Alexandria Engineering Journal (Oct 2020)
Numerical simulation on stress evolution and deformation of overlying coal seam in lower protective layer mining
Abstract
Protective layer mining (PLM) is one of the most effective regional measures against gas outburst, and the most preferred technique to prevent and control gas outburst. This paper attempts to disclose the effect of close-range PLM in Hezhuang Coal mine, Western Henan Coalfield. Firstly, coal seam I7 was selected as the lower protective layer, and coal seam II1 was taken as the overlying coal seam. Considering the situation of actual production, a simulation model for lower PLM was established on Fast Lagrangian Analysis of Continua in 3 Dimensions (FLAC3D). The established model was adopted to simulate the mining of the working face 11030# of the lower protective layer (I7) at the mining depth of 50, 100, 200 and 250 m, respectively. Through the simulation, the authors summarized the laws of stress evolution and deformation of the working face 11030# of the overlying coal seam (II1) in the upper part of the stope.
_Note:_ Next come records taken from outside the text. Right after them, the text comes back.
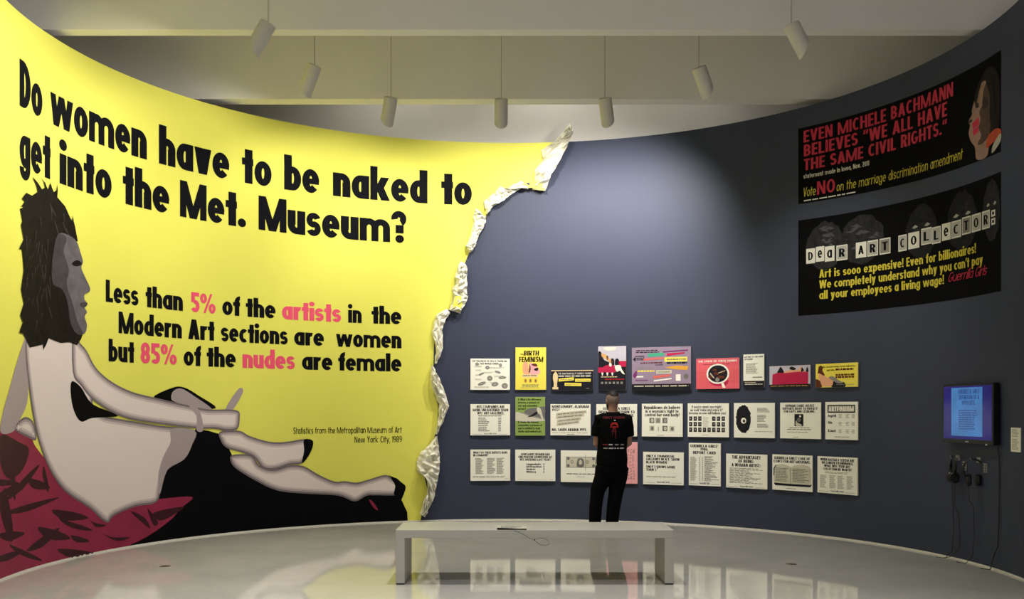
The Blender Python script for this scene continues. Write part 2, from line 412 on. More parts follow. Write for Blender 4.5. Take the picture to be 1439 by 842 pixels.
# lettering, word by word along the arc
def sx(x): return wall_at(x, 400)[0]
mb = MB()
Z1, Z2, CAP = 4.318, 3.765, .435
for wd_, a, b in (('Do', 26.7, 58.7), ('women', 70, 205.8), ('have', 222.8, 322), ('to', 339.6, 381.3), ('be', 399, 448.4), ('naked', 467.6, 600.6), ('to', 620, 663)):
    mb = MB(); text(mb, wd_, sx(a), sx(b), Z1, CAP, on(.007), M_INK, bold=.245, bar=.20, gap=.035); mb.build('headline_word', mural)
for wd_, a, b in (('get', 26.7, 70.3), ('into', 83, 156.2), ('the', 172, 237.5), ('Met.', 252.5, 345), ('Museum?', 363, 571)):
    mb = MB(); text(mb, wd_, sx(a), sx(b), Z2, .425, on(.007), M_INK, bold=.245, bar=.20, gap=.035); mb.build('headline_word', mural)
def stat(words, y0, y1, cap, xref0, xref1):
    mb = MB(); za = wall_at(xref0, y0)[1]; zb = wall_at(xref1, y1)[1]; z = (za+zb)/2
    for wd_, a, b, m in words:
        mb = MB(); text(mb, wd_, sx(a), sx(b), z, cap, on(.007), m, bold=.24, bar=.195, gap=.03); mb.build('statistics_word', mural)
stat((('Less', 148, 194, M_INK), ('than', 204, 256.5, M_INK), ('5%', 267.5, 302.5, M_PINK), ('of', 312, 337, M_INK), ('the', 345, 387, M_INK), ('artists', 396, 479, M_PINK), ('in', 489, 508, M_INK), ('the', 522, 564, M_INK)), 425, 455, .235, 148, 560)
stat((('Modern', 166, 255, M_INK), ('Art', 264, 301, M_INK), ('sections', 310, 404, M_INK), ('are', 413, 455, M_INK), ('women', 472, 564, M_INK)), 470, 488, .235, 166, 560)
stat((('but', 152, 188, M_INK), ('85%', 197, 248, M_PINK), ('of', 257.5, 282, M_INK), ('the', 290, 331, M_INK), ('nudes', 340.5, 414, M_PINK), ('are', 424, 467, M_INK), ('female', 475, 564, M_INK)), 508, 522, .235, 152, 560)
for s_, a, b, y in (('Statistics from the Metropolitan Museum of Art', 412, 564.5, 609), ('New York City, 1989', 498, 564.5, 622)):
    text(None, s_, sx(a), sx(b), wall_at((a+b)/2, y)[1], .085, on(.007), M_INK, bold=.13, bar=.11, gap=.075, words=('credit_word', mural))
# picture: a plain reclining figure in flat tones on a crimson cloth
K3, K4, K2 = 2.326, 3.508, 3.007
def art(part, items):
    mb = MB()
    for i, (lp, m, lay) in enumerate(items): printed(mb, [lp], on(.0055+.0012*lay), m, .08)
    return mb.build(part, mural)
def inset(lp, d):
    A = sum(lp[i-1][0]*lp[i][1]-lp[i][0]*lp[i-1][1] for i in range(len(lp))); sg = 1 if A > 0 else -1; out = []
    for i in range(len(lp)):
        a, b = lp[i-1], lp[(i+1) % len(lp)]; tx, ty = b[0]-a[0], b[1]-a[1]; l = math.hypot(tx, ty) or 1
        out.append((lp[i][0]-sg*ty/l*d, lp[i][1]+sg*tx/l*d))
    return out
def toned(lp, lay, d=.022):
    T = [M_PALE3, M_PALE2, M_PALE4, M_PALE]
    return [(inset(lp, d*k) if k else lp, T[k], lay+.25*k) for k in range(4)]
def z3(pts, n=4): return smooth_loop(px(pts, 0, 480, K3), n)
def z4(pts, n=4): return smooth_loop(px(pts, 230, 520, K4), n)
def z2(pts, n=3): return smooth_loop(px(pts, 0, 240, K2), n)
def grounded(lp): return [(s, max(z, .006)) for s, z in lp]
bed = px([(60, 380), (160, 290), (220, 300), (290, 320), (345, 440), (440, 500), (560, 550), (700, 570), (850, 585), (940, 600), (1000, 590), (1040, 585), (1110, 520), (1150, 535), (1190, 570), (1185, 610), (1172, 640), (1200, 700)], 230, 520, K4)
bed += [(wall_at(573, 728)[0], .006), (-8.6, .006), (-8.6, .5), wall_at(100, 720), wall_at(215, 690), wall_at(240, 640)]
art('bed_print', [(grounded(bed), M_BLACK, 0), (z4([(1012, 642), (1030, 648), (1056, 690), (1035, 680)]), M_RED, 1)])
cloth = z3([(-60, 330), (0, 295), (60, 290), (98, 312), (112, 340), (150, 390), (185, 430), (230, 470), (300, 520), (345, 560), (375, 545), (440, 525), (520, 515), (628, 508), (590, 545), (560, 580), (500, 625), (430, 662), (330, 690)], 4)[:-3]
cloth = [p for p in cloth if True] + [(wall_at(110, 790)[0], .006), (wall_at(60, 800)[0], .006), (-8.6, .006), (-8.6, 1.2)]
rf = random.Random(21); folds = []
for k in range(19):                                   # angular dark creases, denser low on the left
    x, y = rf.uniform(-10, 260), rf.uniform(430, 720)
    if y < 330+.95*x-30 and x > 100: y = rf.uniform(380+.95*x*.8, 730)
    a = rf.uniform(-.9, .5)+(1.2 if rf.random() < .3 else 0); l = rf.uniform(30, 95); w = rf.uniform(9, 26); c, d = math.cos(a), math.sin(a)
    folds.append([(x-l*c, y-l*d), (x-w*d-.2*l*c, y+w*c-.2*l*d), (x+l*c, y+l*d), (x+.5*w*d+.3*l*c, y-.4*w*c+.3*l*d)])
folds += [[(0, 305), (60, 330), (92, 352), (72, 418), (30, 450), (0, 405)], [(425, 555), (470, 575), (490, 612), (462, 590)], [(500, 560), (600, 540), (560, 570), (520, 585)], [(330, 625), (365, 640), (425, 640), (380, 652)], [(480, 545), (500, 600), (515, 590)], [(280, 560), (300, 590), (345, 600), (310, 605)]]
art('cloth_print', [(grounded(cloth), M_RED, 1)] + [(grounded(z3(f, 3)), M_RED2, 2+.02*k) for k, f in enumerate(folds)])
art('figure_print', sum([
    [(z3([(95, -50), (92, 0), (92, 100), (86, 200), (60, 260), (40, 295), (0, 298), (5, 240), (30, 150), (55, 60)]), M_PALE2, 2)],
    toned(z3([(45, 285), (75, 248), (105, 262), (116, 320), (85, 312)]), 2),
    [(z3([(500, 187), (560, 152), (600, 150), (650, 178), (705, 218), (610, 215)]), M_BLACK, 1)],
    [(z4([(35, 140), (45, 105), (85, 92), (150, 130), (235, 192), (180, 200), (60, 160)]), M_PALE2, 2)],
    toned(z3([(82, -10), (110, -60), (235, -60), (258, 8), (275, 60), (300, 110), (310, 160), (300, 200), (330, 240), (400, 255), (520, 275), (635, 290), (625, 340), (600, 385), (545, 420), (525, 470), (510, 525), (440, 540), (370, 570), (345, 592), (290, 545), (210, 490), (160, 420), (125, 330), (105, 240), (92, 150), (82, 60)]), 3),
    [(z3([(560, 285), (635, 292), (625, 340), (600, 385), (545, 420), (520, 500), (515, 440), (530, 380), (555, 330)]), M_PALE2, 4)],
    [(z3([(232, 130), (262, 150), (300, 205), (385, 242), (300, 250), (262, 262), (238, 225), (228, 170)]), M_BLACK, 4)],
    toned(z3([(235, -40), (255, 0), (280, 30), (310, 85), (360, 130), (430, 165), (510, 185), (610, 208), (680, 222), (745, 222), (778, 228), (782, 250), (775, 285), (740, 292), (700, 285), (650, 285), (560, 275), (440, 258), (370, 235), (300, 190), (262, 145), (235, 100)]), 5),
    [(z3([(615, 210), (635, 207), (655, 240), (662, 290), (640, 290), (640, 245)]), M_PALE2, 6)],
    [(z3([(735, 222), (778, 155), (793, 165), (760, 222)]), M_PALE2, 4)],
    toned(z4([(275, 305), (370, 300), (420, 325), (500, 350), (560, 357), (620, 352), (680, 342), (725, 345), (735, 370), (715, 420), (680, 460), (620, 468), (550, 490), (490, 485), (440, 430), (380, 405), (310, 385), (280, 350)]), 4),
    [(z4([(690, 345), (728, 345), (735, 370), (715, 420), (680, 460), (690, 400)]), M_BLACK, 5)],
    toned(z4([(335, 420), (430, 420), (470, 470), (540, 490), (620, 470), (690, 475), (760, 515), (840, 550), (890, 548), (950, 555), (1010, 540), (1090, 518), (1130, 535), (1180, 560), (1192, 580), (1180, 605), (1140, 618), (1040, 618), (1000, 620), (940, 648), (860, 620), (700, 610), (560, 595), (450, 545), (360, 490), (330, 455)]), 3),
    [(z4([(1120, 530), (1180, 560), (1192, 582), (1178, 610), (1135, 616), (1140, 570)]), M_BLACK, 4)]], []))

hair = [(85, 150), (100, 130), (88, 118), (105, 93), (130, 105), (155, 88), (148, 60), (130, 22), (155, 52), (172, 78), (186, 70), (180, 50), (165, 28), (185, 50), (197, 80), (204, 66), (208, 50), (214, 70), (222, 90), (234, 82), (237, 56), (239, 82), (237, 112), (270, 150), (288, 190), (300, 215), (303, 188), (307, 215), (313, 240), (324, 298), (316, 300), (316, 380), (300, 480), (300, 560), (310, 640), (345, 690), (338, 712), (320, 738), (290, 725), (250, 728), (200, 708), (190, 735), (178, 757), (175, 735), (162, 738), (120, 748), (100, 700), (92, 688), (76, 684), (92, 640), (80, 610), (96, 560), (84, 500), (96, 420), (90, 350), (88, 332), (76, 330), (84, 312), (96, 290), (84, 230), (90, 210), (80, 160), (98, 152)]
rl = random.Random(3); locks = []
for k in range(46):                                   # lighter strands in the hair
    x, y = rl.uniform(98, 285), rl.uniform(130, 640)
    if x > 205 and 255 < y: x = rl.uniform(98, 200)
    l = rl.uniform(35, 85); d = rl.uniform(-10, 12) + (x-190)*.12
    locks.append((px([(x, y), (x+3.5, y), (x+d+2, y+l*.55), (x+d*1.5, y+l)], 0, 240, K2), M_LOCK, 8))
face = [(240, 268), (285, 273), (318, 300), (334, 345), (345, 385), (338, 410), (352, 445), (374, 492), (372, 512), (352, 522), (352, 545), (364, 562), (352, 578), (362, 598), (352, 618), (362, 652), (352, 688), (318, 690), (290, 640), (280, 560), (255, 500), (218, 480), (212, 420), (218, 350)]
art('hair_print', [(px(hair, 0, 240, K2), M_HAIRP, 7)] + locks)
art('face_print', [(z2(face), M_GREYP, 9), (z2([(240, 268), (275, 285), (262, 340), (285, 420), (275, 480), (300, 560), (322, 640), (345, 688), (318, 690), (290, 640), (280, 560), (255, 500), (218, 480), (212, 420), (218, 350)]), M_DIMP, 10),
    (z2([(296, 392), (318, 378), (338, 388), (334, 400), (312, 404)]), M_HAIRP, 11), (z2([(332, 560), (352, 556), (364, 562), (352, 578), (334, 572)]), M_DIMP, 11)])

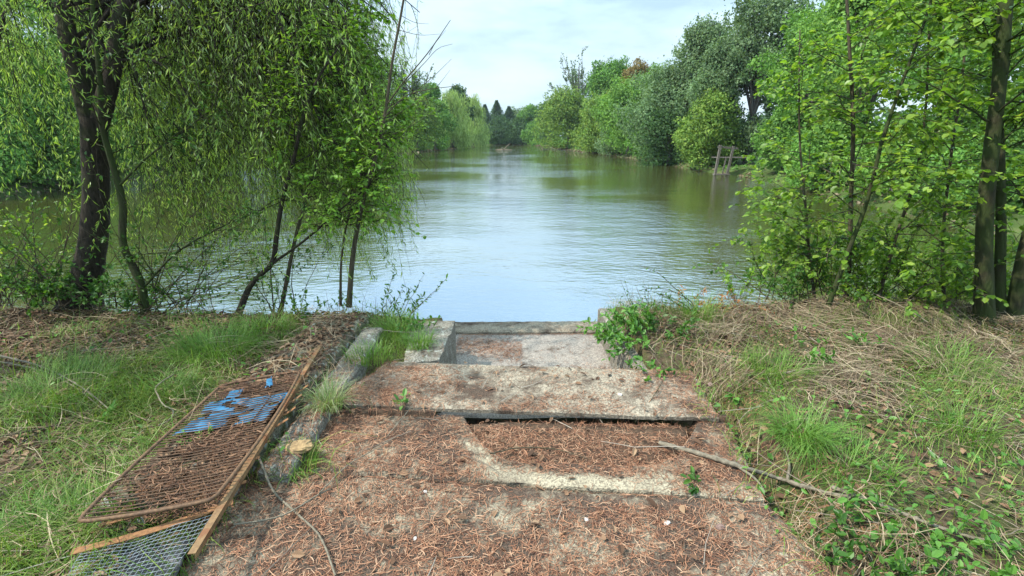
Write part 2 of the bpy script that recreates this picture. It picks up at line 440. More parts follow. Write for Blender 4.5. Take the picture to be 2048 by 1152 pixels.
def ground_z(x, y):
    x = np.asarray(x, float); y = np.asarray(y, float)
    sd = lake_sd(x, y)
    near = np.clip((9 - y) / 2, 0, 1) * np.clip((16 - np.abs(x)) / 4, 0, 1)
    nb = -.035 + .05 * (fbm(x, y, .9) - .5) + .02 * (fbm(x, y, .18) - .5)
    nb = nb + .045 * np.clip((x - 1.1) / 1.5, 0, 1) * np.clip((y - 2.6) / 1.6, 0, 1) * (.6 + .8 * fbm(x, y, .7))
    nb = nb - .05 * np.clip((-1.5 - x) / 1.0, 0, 1)
    # keep below the slabs
    mid = np.clip((1.4 - np.abs(x - .15)) / .25, 0, 1) * np.clip((3.5 - y) / .2, 0, 1)
    nb = nb * (1 - mid) + (-.24 + .03 * fbm(x, y, .3)) * mid
    zn = np.where(sd > 0, ZW - .1 + (nb - ZW + .1) * np.clip(sd / .35, 0, 1) ** .7, ZW - .1 + np.maximum(sd * .9, -1.2))
    c = chan(x, y); zn = zn * (1 - c) + np.minimum(zn, -.58) * c
    fn = fbm(x, y, 2.5)
    zf = np.where(sd > 0, ZW - .05 + .38 * np.clip(sd / .9, 0, 1) * (.5 + fn) + np.clip(sd - .5, 0, 40) * .035 + .25 * (fbm(x, y, 6) - .4) * np.clip(sd / 3, 0, 1), ZW - .05 + np.maximum(sd * .6, -1.5))
    return zn * near + zf * (1 - near)

def geo(a, b, n): return a * (b / a) ** (np.arange(1, n + 1) / n)
xs = np.linspace(-6.5, 6.5, 270); xs = np.r_[xs, 6.5 + np.arange(1, 90) * .4, -6.5 - np.arange(1, 90) * .4, geo(42, 700, 34), -geo(42, 700, 34)]; xs.sort()
ys = np.r_[-geo(1.5, 300, 24)[::-1], np.linspace(-1.4, 6.4, 190), 6.4 + np.arange(1, 260) * .5, geo(136, 900, 30)]
X, Y = np.meshgrid(xs, ys)
Z = ground_z(X, Y)
idx = np.arange(X.size).reshape(X.shape)
Q = np.stack([idx[:-1, :-1], idx[:-1, 1:], idx[1:, 1:], idx[1:, :-1]], -1).reshape(-1, 4)
GV = np.stack([X, Y, Z], -1).reshape(-1, 3)
ground = tag(mk('ground', [(GV, Q, 0)], [M['ground']], smooth=True), 'brown soil bank and shores around the lake', kind='structure')
# water sheet
wv = np.array([[-90, 3.5, ZW], [90, 3.5, ZW], [90, 260, ZW], [-90, 260, ZW]])
tag(mk('water', [(wv, [[0, 1, 2, 3]], 0)], [M['water']]), 'rippled murky green lake reflecting pale sky', kind='structure')

# ------------------------------------------------------------------ concrete slabs
SOLID = [(GV, Q)]
def slab(name, q, zc, th, mat, label, cat, nu=70, nv=30, vmin=None, vmax=None, rough=.006, group=None, chip=.02, under=0.0):
    """q: far-left, far-right, near-right, near-left; zc: the four top heights. v runs from the near edge (0) to the far edge (1)."""
    fl, fr, nr_, nl = [np.array([p[0], p[1], z]) for p, z in zip(q, zc)]
    u = np.linspace(0, 1, nu); v = np.linspace(0, 1, nv)
    lo = np.zeros(nu) if vmin is None else vmin(u); hi = np.ones(nu) if vmax is None else vmax(u)
    U = np.repeat(u[None], nv, 0); V_ = lo[None] + (hi - lo)[None] * v[:, None]
    P = (nl + (nr_ - nl) * U[..., None]) * (1 - V_[..., None]) + (fl + (fr - fl) * U[..., None]) * V_[..., None]
    x, y = P[..., 0].copy(), P[..., 1].copy()
    P[..., 2] += rough * (fbm(x, y, .07, 3) - .5) * 2 + rough * (fbm(x + 9, y, .4, 2) - .5) * 2
    # worn edges
    e = np.minimum(np.minimum(np.arange(nu), np.arange(nu)[::-1])[None, :], np.minimum(np.arange(nv), np.arange(nv)[::-1])[:, None])
    P[..., 2] -= np.where(e == 0, chip * (.5 + fbm(x, y, .06, 2)), 0) + np.where(e == 1, chip * .25 * fbm(x + 3, y, .05, 2), 0)
    bnd = e == 0
    P[..., 0] += np.where(bnd, .02 * (fbm(x, y, .09, 3) - .5), 0); P[..., 1] += np.where(bnd, .02 * (fbm(x + 5, y, .09, 3) - .5), 0)
    id_ = np.arange(nu * nv).reshape(nv, nu)
    Fq = np.stack([id_[:-1, :-1], id_[:-1, 1:], id_[1:, 1:], id_[1:, :-1]], -1).reshape(-1, 4)
    ring = np.r_[id_[0, :], id_[1:, -1], id_[-1, -2::-1], id_[-2:0:-1, 0]]
    T = P.reshape(-1, 3); B = T[ring].copy(); B[:, 2] -= th; B[:, :2] += under * nrm(T[:, :2].mean(0) - B[:, :2])
    n = len(T); k = len(ring); r2 = np.roll(np.arange(k), -1)
    Fs = np.stack([ring, n + np.arange(k), n + r2, ring[r2]], -1)
    V = np.r_[T, B]
    o = mk(name, [(V, np.r_[Fq, Fs], 0)], [mat])
    SOLID.append((V, Fq))
    return tag(o, label, cat, group)

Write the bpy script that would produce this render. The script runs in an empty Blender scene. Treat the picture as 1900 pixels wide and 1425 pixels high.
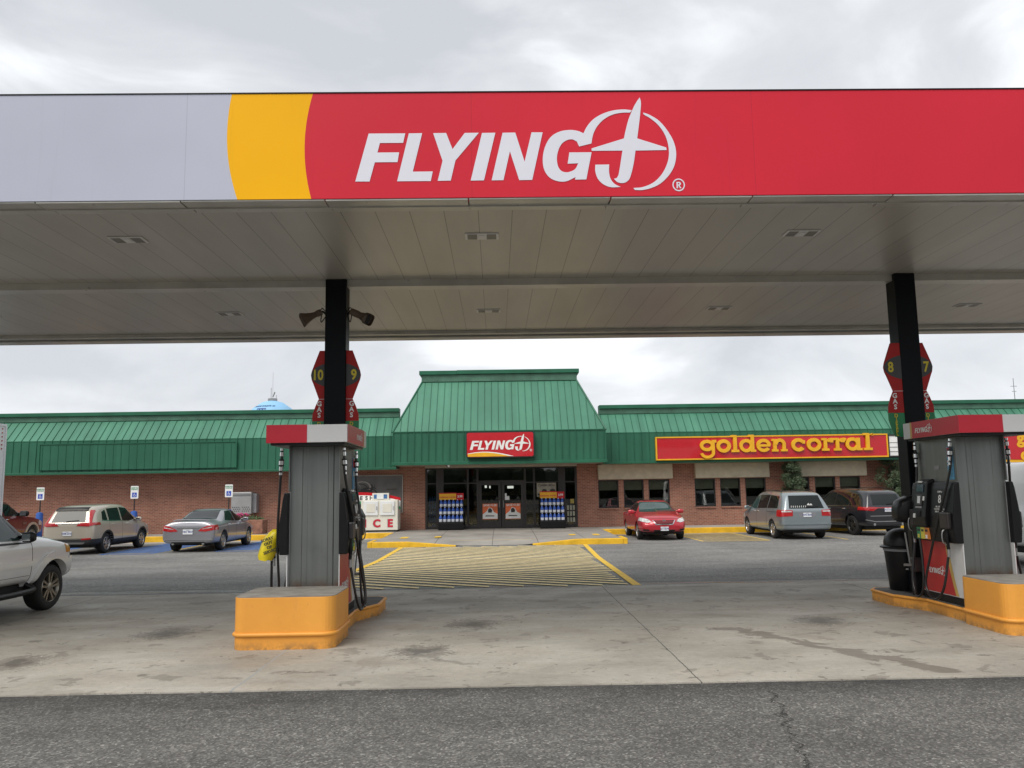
import bpy, bmesh, math, random
from mathutils import Vector, Matrix
from mathutils.geometry import tessellate_polygon
from mathutils.bvhtree import BVHTree
random.seed(7)
R=math.radians; PI=math.pi
S=bpy.context.scene; COL=S.collection
# ---------------- camera, world, sun, exposure ----------------
cam=bpy.data.objects.new('camera',bpy.data.cameras.new('camera')); COL.objects.link(cam); S.camera=cam
cam.data.sensor_width=36; cam.data.lens=1537/1900*36; cam.data.clip_end=2000; cam.data.clip_start=.05
P_,Y_,R_=R(7.25),R(.85),R(.91)
fw=Vector((math.sin(Y_)*math.cos(P_),math.cos(Y_)*math.cos(P_),math.sin(P_)))
r0=Vector((math.cos(Y_),-math.sin(Y_),0)); u0=r0.cross(fw)
rr=r0*math.cos(R_)-u0*math.sin(R_); uu=u0*math.cos(R_)+r0*math.sin(R_)
cam.matrix_world=Matrix(((rr.x,uu.x,-fw.x,0),(rr.y,uu.y,-fw.y,0),(rr.z,uu.z,-fw.z,1.75),(0,0,0,1)))
S.view_settings.view_transform='Standard'; S.view_settings.look='None'; S.view_settings.exposure=0.85; S.view_settings.gamma=1
W=bpy.data.worlds.new("World"); S.world=W; W.use_nodes=True
SUN_EL,SUN_ROT=R(52),R(215)
def setup_world():
    nt=W.node_tree; nt.nodes.clear(); N=nt.nodes.new; L=nt.links.new
    out=N('ShaderNodeOutputWorld'); 
    sky=N('ShaderNodeTexSky'); sky.sky_type='NISHITA'; sky.sun_disc=False; sky.sun_elevation=SUN_EL; sky.sun_rotation=SUN_ROT
    b1=N('ShaderNodeBackground'); b1.inputs[1].default_value=.08; L(sky.outputs[0],b1.inputs[0])
    tc=N('ShaderNodeTexCoord'); mp=N('ShaderNodeMapping'); mp.inputs['Scale'].default_value=(1,1,2.6); L(tc.outputs['Generated'],mp.inputs[0])
    n=N('ShaderNodeTexNoise'); n.inputs['Scale'].default_value=3.4; n.inputs['Detail'].default_value=8; n.inputs['Roughness'].default_value=.52; n.inputs['Distortion'].default_value=.5; L(mp.outputs[0],n.inputs[0])
    cr=N('ShaderNodeValToRGB'); e=cr.color_ramp; e.elements[0].position=.36; e.elements[0].color=(.385,.40,.425,1); e.elements[1].position=.64; e.elements[1].color=(.60,.61,.625,1)
    m=e.elements.new(.52); m.color=(.47,.485,.505,1)
    L(n.outputs[0],cr.inputs[0])
    # brighter toward the horizon, as under thin cloud
    sx=N('ShaderNodeSeparateXYZ'); L(tc.outputs['Generated'],sx.inputs[0])
    mr=N('ShaderNodeMapRange'); mr.inputs[1].default_value=0; mr.inputs[2].default_value=.45; mr.inputs[3].default_value=1.03; mr.inputs[4].default_value=.94; L(sx.outputs[2],mr.inputs[0])
    b2=N('ShaderNodeBackground'); L(cr.outputs[0],b2.inputs[0]); L(mr.outputs[0],b2.inputs[1])
    mx=N('ShaderNodeMixShader'); mx.inputs[0].default_value=.96; L(b1.outputs[0],mx.inputs[1]); L(b2.outputs[0],mx.inputs[2]); L(mx.outputs[0],out.inputs[0])
setup_world()
sd=bpy.data.lights.new('sun','SUN'); sd.energy=1.5; sd.angle=R(38); sd.color=(1,.95,.87)
sun=bpy.data.objects.new('sun',sd); COL.objects.link(sun)
d=Vector((math.sin(SUN_ROT)*math.cos(SUN_EL),math.cos(SUN_ROT)*math.cos(SUN_EL),math.sin(SUN_EL)))
sun.rotation_euler=d.to_track_quat('Z','Y').to_euler()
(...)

The research results are as follows: After the lower PLM, the stress distribution of 11030# II1 in the strike direction can be divided into three parts from the open-off cut to the stopping line: original stress zone, pressure relief zone and stress concentration zone; the stress distribution of 11030# II1 in the dip direction can also be divided into the three parts from the top to the bottom. However, the stress distribution in the dip direction is less uniform than that in the strike direction. Meanwhile, the 11030# II1 had an unobvious deformation in the original stress zone, compressive deformation in the stress concentration zone, and expansive deformation in the pressure relief zone; the maximum expansive deformation was observed in the middle of the pressure relief zone. The research results lay the theoretical basis for engineering application of lower PLM.